Os bancos e as histórias dos pajés
Certa feita, na aldeia dos Kamayurá, eu fui chamado para uma reunião de pajés, no centro da aldeia Ipavu, no Alto Xingu. Ali presente, Takumã Kamayurá deu início à conversa me passando um pequeno banquinho, usado pelos pajés, e um petum aceso para que eu também fumasse com eles. As conversas com estes homens aconteciam em meio a muito silêncio. Um falava, os demais ouviam com atenção. Esperando também pela vez de se manifestar. Iluminados por uma pequena fogueira, aquele clima me transportou para um mundo distante, encantado, cercado pela escuridão da noite.
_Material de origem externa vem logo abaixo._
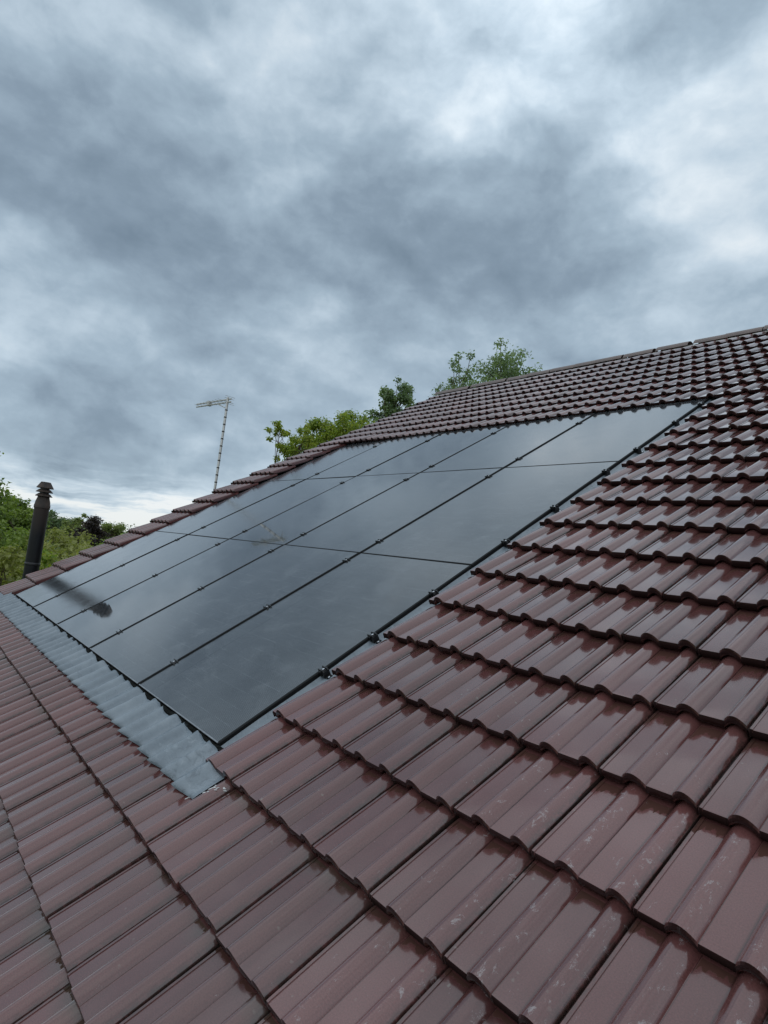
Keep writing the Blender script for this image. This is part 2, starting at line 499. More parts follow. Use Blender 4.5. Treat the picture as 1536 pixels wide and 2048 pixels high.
M_WOOD = simple('brown_bargeboard', (0.075, 0.045, 0.035), 0.5, 0, 0.4, 0.2, 6)
M_BRICK = simple('buff_brick', (0.30, 0.19, 0.13), 0.85, 0, 0.3, 0.25, 12, 0.3)
M_RIDGE = simple('weathered_ridge', (0.165, 0.125, 0.112), 0.55, 0, 0.5, 0.30, 5, 0.35)
M_MORTAR = simple('ridge_mortar', (0.36, 0.34, 0.31), 0.9, 0, 0.3, 0.25, 20, 0.5)
M_FLUE = simple('black_flue_paint', (0.0105, 0.0115, 0.0130), 0.42, 0, 0.5, 0.35, 9)
M_ALU = simple('aged_aluminium', (0.52, 0.51, 0.48), 0.42, 0.85, 0.5, 0.2, 30)
M_TAPE = simple('black_tape', (0.02, 0.02, 0.02), 0.6, 0, 0.4, 0.1, 30)
M_PLASTIC = simple('pale_grey_plastic', (0.50, 0.50, 0.47), 0.5, 0, 0.5, 0.12, 30)


def make_rust():
    mt, g, bs, out = material('rusting_flue_steel')
    co = g.n('ShaderNodeTexCoord').outputs['Object']
    nz = g.noise(g.v('MULTIPLY', co, (9, 9, 3)), 1.0, 6, 0.65)
    c = g.ramp(nz, [(0.3, (0.020, 0.018, 0.017)), (0.55, (0.060, 0.042, 0.032)), (0.8, (0.115, 0.068, 0.042))])
    g.link(c, bs.inputs['Base Color'])
    bs.inputs['Roughness'].default_value = 0.65
    bs.inputs['Specular IOR Level'].default_value = 0.35
    return mt


M_RUST = make_rust()


def make_flue_steel():
    """black paint that has gone brown towards the hot end"""
    mt, g, bs, out = material('flue_paint_browned')
    co = g.n('ShaderNodeTexCoord').outputs['Object']
    x, y, z = g.sep(co)
    nz = g.noise(g.v('MULTIPLY', co, (8, 8, 4)), 1.0, 6, 0.6)
    k = g.m('ADD', g.mr(z, 4.10, 4.62, 0.0, 1.0), g.m('MULTIPLY_ADD', nz, 0.7, -0.35), clamp=True)
    c = g.mix(k, (0.0065, 0.0075, 0.0090), (0.050, 0.036, 0.029))
    bs.inputs['Specular IOR Level'].default_value = 0.25
    g.link(c, bs.inputs['Base Color'])
    g.link(g.mr(k, 0, 1, 0.40, 0.65), bs.inputs['Roughness'])
    return mt


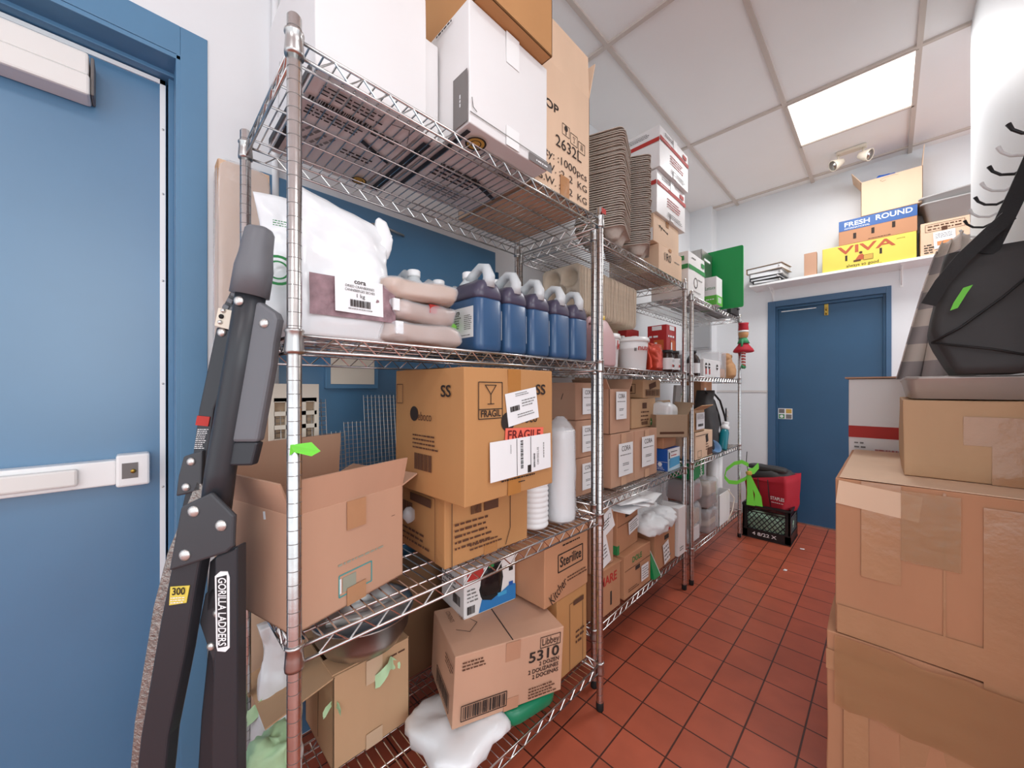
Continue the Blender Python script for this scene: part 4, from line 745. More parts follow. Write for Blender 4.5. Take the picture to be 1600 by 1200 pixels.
carton('blue_carton', 'bright blue and white carton on the middle shelf beside the paired posts', 'box', (-1.09, -.914, 2.2, 2.386, z2b, z2b+.13), m=BLUEC, tape=False, bulge=.001,
  prints={'+x': [('r', .5, .75, 1, .5, PAPER), ('r', .55, .35, .8, .45, CYAN), ('y', [(0, 0), (1, 0), (1, .2), (.12, .12), (.1, .9), (0, .95)], mat('pale_blue_print', '#b9d9ea', .5)), ('r', .12, .7, .08, .3, INK), ('d', .5, .85, .5, .1, 1, INK), ('d', .48, .68, .45, .12, 1, INKR)], '-y': [('o', .35, .3, .1, PAPER, 1), ('o', .75, .3, .1, PAPER, 1), ('d', .35, .13, .25, .16, 3, PAPER), ('d', .75, .13, .25, .16, 3, PAPER), ('h', [(0, .42), (1, .42)], PAPER, .0015)]})
carton('cardboard_box', 'flat reddish box with black lettering lying on the bright blue carton', 'box', (-1.15, -.935, 2.19, 2.38, z2b+.132, z2b+.2), m=K_RED, tape=False, prints={'-y': [('r', .5, .6, .6, .5, INK), ('d', .5, .6, .45, .22, 1, K_RED)]})
t = carton('cardboard_box', 'open tan box with a green oval logo and plastic bag inside', 'box', (-1.07, -.87, 2.17, 2.37, z2b+.202, z2b+.335), rz=-38, m=K_GREY, tape=False, open_top={'-x': (25, .08), '+y': (30, .08)}, prints={'-y': [('r', .5, .67, .55, .3, INKG), ('o', .3, .67, .16, INKG, 1), ('o', .7, .67, .16, INKG, 1), ('d', .5, .67, .4, .12, 1, PAPER), ('r', .5, .2, .75, .1, INKB)], '+x': [('r', .5, .2, .75, .1, INKB)]})
t = thing('plastic_bag', 'clear plastic bag bulging out of the open box with the green logo', 'bag', (-.97, 2.27, z2b+.215)); b = MB(); pillow(b, .15, .15, .19, WBAG, 3, .015, 18); b.build('bag', t)
z2c = S3[1]+.004
carton('cardboard_box', 'tan carton with black handling symbols on the far third shelf', 'box', (-1.14, -.893, 2.59, 2.93, z2c, z2c+.18), m=K_PALE, tape=False, prints={'+x': [('d', .35, .88, .7, .07, 1, INK), ('r', .62, .72, .14, .3, INK, 12), ('d', .62, .4, .14, .3, 3, INKB), ('f', .2, .2, .2, .24, INK, .002), ('r', .8, .2, .28, .28, INKB)]})
carton('cardboard_box', 'open tan carton with a white label on top of the far symbol-printed carton', 'box', (-1.13, -.9, 2.56, 2.78, z2c+.182, z2c+.33), m=K_TAN, tape=False, open_top={'+x': (60, .07), '-x': (10, .06)}, papers=[('+x', .55, .5, .7, .75, 0, PAPER, [('d', .5, .75, .8, .3, 4, INKGR), ('b', .5, .25, .6, .15, INK)])])
t = thing('black_backpack', 'black bag with straps slumped on the far third shelf', 'bag', (-.99, 3.08, z2c), (0, 0, R(5)))
b = MB(); secs = []
for j in range(17):
    q = j/16; hw = .15*math.sin(PI*min(1, .22+q*.78))**.6*(1-.35*q); th = .09*(1-.5*q)+.01; row = []
    for i in range(26):
        a = 2*PI*i/26; p = Vector((th*math.cos(a), hw*math.sin(a)+.04*(1-q)**2-.03*q, q*.46)); d = noise.noise(Vector((math.cos(a)*1.5, math.sin(a)*1.5, q*4)))*.02+.012*abs(noise.noise(Vector((a*2, q*9, 1)))); p.x += d*math.cos(a)*1.2; p.y += d*math.sin(a); row.append(tuple(p))
    secs.append(row)
b.loft(secs, BLACKF); b.build('body', t); b = MB(); pillow(b, .12, .12, .12, BLACKF, 5, .02, 18, M=Matrix.Translation((.05, .21, -.0))); b.build('side_pocket', t)
for k, (dx, dy) in enumerate(((.0, 0), (-.03, -.05))):
    b = MB(); b.tube([(.05+dx, -.01+dy, .45), (.085+dx, .08+dy, .38), (.1+dx, .17+dy, .26), (.11+dx, .21+dy, .15), (.1+dx, .17+dy, .05), (.09+dx, .12+dy, .02)], .0075, BLACKS, 8); b.build('strap', t)
t = thing('water_bottle', 'teal bottle with a white lid leaning on the black bag', 'bottle', (-.885, 3.12, z2c+.0), (R(-24), 0, 0)); b = MB(); b.lathe([(.028, .012), (.031, .02), (.031, .15), (.024, .175)], TEAL, 22); b.build('body', t); b = MB(); b.lathe([(.026, .172), (.03, .18), (.03, .2), (.02, .205), (.024, .22), (.024, .232), (.001, .233)], WPLAS, 22); b.build('lid', t)
t = thing('plastic_bowl', 'light blue plastic bowl tipped against the tan symbol-printed carton', 'bowl', (-.93, 3.02, z2c+.025), (R(20), R(50), 0)); b = MB(); b.lathe([(.02, 0), (.045, .025), (.05, .045), (.052, .045), (.047, .02), (.02, -.003)], LBLUE, 26, caps=False); b.build('shell', t)
t = thing('cardboard_box', 'tall brown carton with a white tag behind the black bag', 'box', (-1.14, 3.33, z2c)); b = MB(); softbox(b, .16, .26, .53, K_RED, 4, .002); b.build('body', t, bevel=.002); b = MB(); b.bb(.0822, .083, -.06, -.02, .42, .48, PAPER); b.build('paper_label', t)
t = thing('plastic_sheet', 'pale grey plastic sheets leaning behind the open carton on the far shelf', 'sheet', (-1.16, 2.96, z2c), (0, R(4), 0)); b = MB(); b.bb(0, .02, -.14, .12, 0, .5, GREYT); b.build('sheet', t); b = MB(); b.bb(.021, .026, -.05, .03, .28, .44, WHITEG); b.bb(.0262, .027, -.04, .02, .33, .42, INKY); b.bb(.0262, .027, -.05, .03, .425, .44, INKG); b.build('label_card', t)
t = thing('display_pack', 'black display card with rows of small white and yellow packets on the far shelf', 'display', (-.955, 3.475, z2c), (0, 0, R(15))); b = MB(); b.bb(-.005, .005, -.11, .08, 0, .31, BLK); b.build('card', t); b = MB()
for i in range(4):
    for j in range(6): b.bb(.0053, .014, -.1+i*.045, -.065+i*.045, .01+j*.05, .045+j*.05, PAPER if (i+j) % 3 else INKY); b.bb(.0141, .0146, -.09+i*.045, -.075+i*.045, .02+j*.05, .035+j*.05, INK)
b.build('printed_lettering', t)
# ================================================================ BOTTOM SHELVES
z1 = .183
carton('cardboard_box', 'cardboard box with pale green tape and a metal bowl on top', 'box', (-1.32, -1.085, .385, .62, z1, z1+.262), m=K_TAN, tape=['+x'], tmat=mat('beige_tape', '#cdb193', .35), seam='y', open_top={'-y': (103, .17), '+x': (-91, .08), '-x': (91, .1), '+y': (-91, .12)}, prints={'+x': [('d', .82, .9, .2, .06, 1, INKB)], '-y': [('h', [(.5, .1), (.52, .9)], INKB, .002)]})
def flag(lab, loc, sc, rz, sd):
    t = thing('tape_piece', lab, 'tape', loc, (0, 0, R(rz))); b = MB(); V = []; F = []
    for j in range(5):
        for i in range(9): s = i/8-.5; V.append((.012*math.cos(s*6+sd)+.01*noise.noise(Vector((s*5, j, sd))), s*.075*sc, -abs(s)*.07*sc+(j-2)*.009*sc+.01*noise.noise(Vector((s*4, j*.5, sd+4)))))
    b.add(V, [(j*9+i, j*9+i+1, (j+1)*9+i+1, (j+1)*9+i) for j in range(4) for i in range(8)], MINT, smooth=True); b.build('strip', t); return t
flag('pale green tape folded over the front face of the box under the bowl', (-1.075, .545, .41), 1.1, 0, 1)
flag('small pale green tape piece at the left corner of the box under the bowl', (-1.085, .385, .375), .6, -30, 3)
flag('long pale green tape hanging left of the box under the bowl', (-1.18, .24, .40), 1.2, -60, 2)
t = thing('tape_piece', 'crumpled pale green tape wad beside the ladder at the bottom shelf', 'tape', (-1.10, .235, .25)); b = MB(); pillow(b, .09, .1, .12, MINT, 6, .04, 26); b.build('strip', t)
t = thing('white_bag', 'small white plastic bag behind the ladder above the bottom shelf', 'bag', (-1.2, .28, z1), (0, 0, 0)); b = MB(); pillow(b, .13, .12, .21, WBAG, 2, .03, 12); b.build('bag', t); b = MB(); pouch(b, .1, .05, .32, WBAG, 4, .02, z0=.1); b.build('bag_neck', t)
t = thing('metal_bowl', 'large stainless steel bowl on the box with green tape', 'bowl', (-1.155, .50, z1+.278)); b = MB(); b.lathe([(.085, .0), (.115, .012), (.136, .05), (.142, .10), (.152, .104), (.152, .1065), (.139, .1055), (.133, .052), (.112, .016), (.001, .006)], STEEL, 48, caps=False); b.build('bowl', t)
b = MB(); b.tube([(.0, -.11, .1), (.03, 0, .088), (.05, .12, .11)], [.012, .016, .006], TRAYM, 10); b.build('ladle', t)
stamp = [('d', .09, .86, .12, .1, 3, INKB)]
carton('cardboard_box', 'pinkish glassware carton printed 5310 on the near bottom shelf', 'box', (-1.065, -.825, .675, 1.05, z1+.07, z1+.285), rz=-19, m=K_PINK, tape=['+x'], seam='x', tmat=card('tape_paler2', '#b98a6e'), tilt=(-2, 2),
  prints={'+x': [('f', .86, .85, .2, .16, INK, .002), ('t', 'Libbey', .86, .85, .11, INK, .17), ('t', '5310', .80, .665, .15, INK, .3, 0, True), ('t', '2 DOZEN', .855, .54, .06, INK, .2, 0, True), ('t', '2 DOUZAINES', .80, .455, .06, INK, .3, 0, True), ('t', '2 DOCENAS', .82, .37, .06, INK, .26, 0, True), ('d', .16, .85, .2, .14, 3, INKB), ('b', .26, .2, .36, .17, INK), ('f', .26, .2, .39, .21, INK, .002), ('d', .8, .14, .28, .18, 4, INKB)],
          '-y': [('b', .6, .25, .5, .2, INK), ('f', .6, .25, .55, .26, INK, .002), ('d', .82, .78, .28, .16, 3, INKB)], '+z': [('t', 'CONTENTS', .1, .75, .06, INKB, .16, -90), ('t', 'CONTENU', .2, .75, .06, INKB, .16, -90), ('h', [(.1, .45), (.2, .35), (.3, .5), (.26, .6)], INK, .0015)]})
t = thing('white_bag', 'white plastic bag under the carton printed 5310', 'bag', (-.935, .70, z1), (0, 0, 0)); b = MB(); pillow(b, .26, .26, .066, WBAG, 2, .03, 14, .6, 44, 20); b.build('bag', t)
t = thing('green_bag', 'dark green food bag with white script under the carton printed 5310', 'bag', (-.93, .93, z1), (0, 0, R(-10))); b = MB(); pillow(b, .27, .22, .066, mat('green_bag_film', '#0f7a55', .3, bump=.4, bscale=15), 5, .008, 12, .5); b.build('bag', t)
b = MB(); b.tube([(.05, -.05, .067), (.08, -.03, .068), (.09, .0, .066), (.06, .01, .068), (.06, .04, .068)], .0015, WPLAS, 5); b.build('printed_lettering', t)
t = carton('white_blue_carton', 'white and blue carton with torn front showing black contents on the 5310 box', 'box', (-1.15, -.985, .785, 1.0, z1+.288, z1+.455), rz=-8, m=WHITEB, tape=False, bulge=.001,
  prints={'+x': [('y', [(.26, .03), (1, .03), (1, .35), (.9, .4), (.72, .3), (.5, .2), (.32, .28)], mat('blue_print', '#2a78b8', .5)), ('r', .72, .25, .18, .08, CYAN), ('b', .12, .16, .14, .16, INK), ('d', .13, .45, .16, .3, 4, INKGR), ('r', .2, .85, .3, .2, INKR), ('r', .5, .9, .1, .15, INKG), ('r', .9, .72, .08, .08, INK), ('r', .9, .4, .08, .08, BLUEC)], '-y': [('b', .7, .3, .3, .2, INK), ('d', .4, .6, .6, .3, 3, INKGR)]})
b = MB(); b.add([(.0842, y*.215-.1075, z*.167) for y, z in ((.3, .35), (.36, .2), (.5, .16), (.6, .2), (.7, .3), (.74, .6), (.7, .95), (.42, .97), (.33, .7), (.27, .5))], [tuple(range(10))], RUB); b.build('torn_opening', t)
b = MB(); pillow(b, .03, .09, .1, mat('black_film', '#17171a', .15, bump=.6, bscale=16), 3, .006, 20, M=Matrix.Translation((.076, .0, .05))); b.build('black_liner', t)
carton('cardboard_box', 'plain orange-brown carton under the Sterilite carton at the second chrome post', 'box', (-1.2, -.845, 1.075, 1.262, z1, z1+.292), m=K_OR, tape=False, seam='y', bulge=.004, prints={'+x': [('f', .6, .45, .45, .85, INK, .0015), ('r', .68, .86, .35, .06, INKB), ('d', .7, .4, .25, .2, 3, INKB)]})
carton('cardboard_box', 'pinkish carton printed Sterilite in an oval with handwriting', 'box', (-1.2, -.84, 1.0, 1.262, z1+.296, z1+.535), m=K_RED, tape=False,
  prints={'+x': [('f', .56, .57, .58, .26, INK, .004), ('t', 'Sterilite', .56, .57, .15, INK, .5, 0, True), ('d', .62, .82, .5, .06, 1, INK), ('t', 'Kitcher', .27, .17, .16, INK, .38, 28), ('d', .7, .27, .45, .1, 2, INKB)]})
carton('cardboard_box', 'dark brown carton at the back of the near bottom shelf behind the 5310 carton', 'box', (-1.36, -1.24, .63, .95, z1, z1+.40), m=card('cardboard_dark', '#7a5a40'), tape=False)
carton('grey_blue_box', 'dark box with small white print standing behind the torn white and blue carton', 'box', (-1.36, -1.25, .96, 1.19, z1, z1+.46), m=mat('slate_carton', '#4a5568', .5), tape=False, bulge=.001, prints={'+x': [('d', .4, .7, .6, .2, 3, PAPER)]})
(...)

Contavam para mim que apenas os pajés tinham a permissão para conversar com os animais. Em algumas noites como aquela, os bichos se reuniam em uma clareira e ali, na presença dos mamaés (espíritos), retiravam suas roupas de animais e se sentavam em seus pequenos bancos em uma roda, como aquela em que eu me encontrava. E então, só então, podiam conversar sobre os segredos ancestrais que eram repassados para a cura dos seres e de toda a gente da aldeia.
Num dado momento, eu indaguei a Takumã se, naquele instante, eu estava conversando com as pessoas da aldeia ou se estava na clareira conversando com os animais que ali já tinham tirado suas vestimentas. O velho pajé sorriu e disse: “Você entende a gente e também as coisas daqui, e nós estamos muito felizes que tenha chegado para ficar! ”
Naquela hora se fez um longo silêncio e fiquei pensando nos dizeres do velho e tentando entender o significado de suas palavras. O petum acabou. Todos recolheram seus banquinhos e cada um se dirigiu para sua casa para dormir. Na manhã seguinte, ao me levantar, peguei o pequeno banco de pajé e fui devolver a Takumã. Este recusou com um aceno e disse que aquele era meu e apenas eu poderia me sentar nele, e que o guardasse comigo.
Ali eu começava a entender as sutilezas de minha vida junto aos povos originários e a importância de registrar a vida dessa gente que tanto admiro.